Fund that hasn’t picked a stock in 80 years beats 98pc of peers

Equity investors pursuing a buy-and-hold strategy might want to check out a fund that hasn’t made an original stock market bet in 80 years.
The Voya Corporate Leaders Trust Fund, now run by a unit of Voya Financial, bought equal amounts of stock in 30 major US corporations in 1935 and hasn’t picked a new stock since.
Some of its holdings are unchanged, including DuPont, General Electric, Procter & Gamble and Union Pacific. Others were spun off from or acquired from original components, including Berkshire Hathaway (successor to the Atchison Topeka and Santa Fe Railway); CBS (acquired by Westinghouse Electric and renamed); and Honeywell (which bought Allied Chemical and Dye). Some are just gone, including the Pennsylvania Railroad and American Can. Twenty-one stocks remain in the fund.

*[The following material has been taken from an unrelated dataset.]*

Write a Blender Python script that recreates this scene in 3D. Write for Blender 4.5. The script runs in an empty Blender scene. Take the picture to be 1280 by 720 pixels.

This fund has been around a lot longer than I have, and it’s working
The plan is simple, and the results have been good. Light on banks and heavy on industrials and energy, the fund has beaten 98 per cent of its peers, known as large value funds, over both the past five and 10 years, according to Morningstar.
“This fund has been around a lot longer than I have, and it’s working,” said Craig Watkins, 29, an investment analyst for Conover Capital Management in Bellevue, Washington. Conover has recommended the Voya fund to superannuation plans it advises.
Watkins compared the Voya fund’s “deep-value” approach to investor Warren Buffett’s, whose Berkshire Hathaway is the fund’s second-largest holding.
“It’s deep-value in the sense that all the companies in the portfolio have an amazing tenure,” Watkins said. He said the Voya fund’s strategy can be better than an index fund because it doesn’t have to change its weightings when the index changes
The winning performance has drawn record inflows: Since 2011, the fund has taken in about US$708 million from investors, its best four years ever, according to Lipper.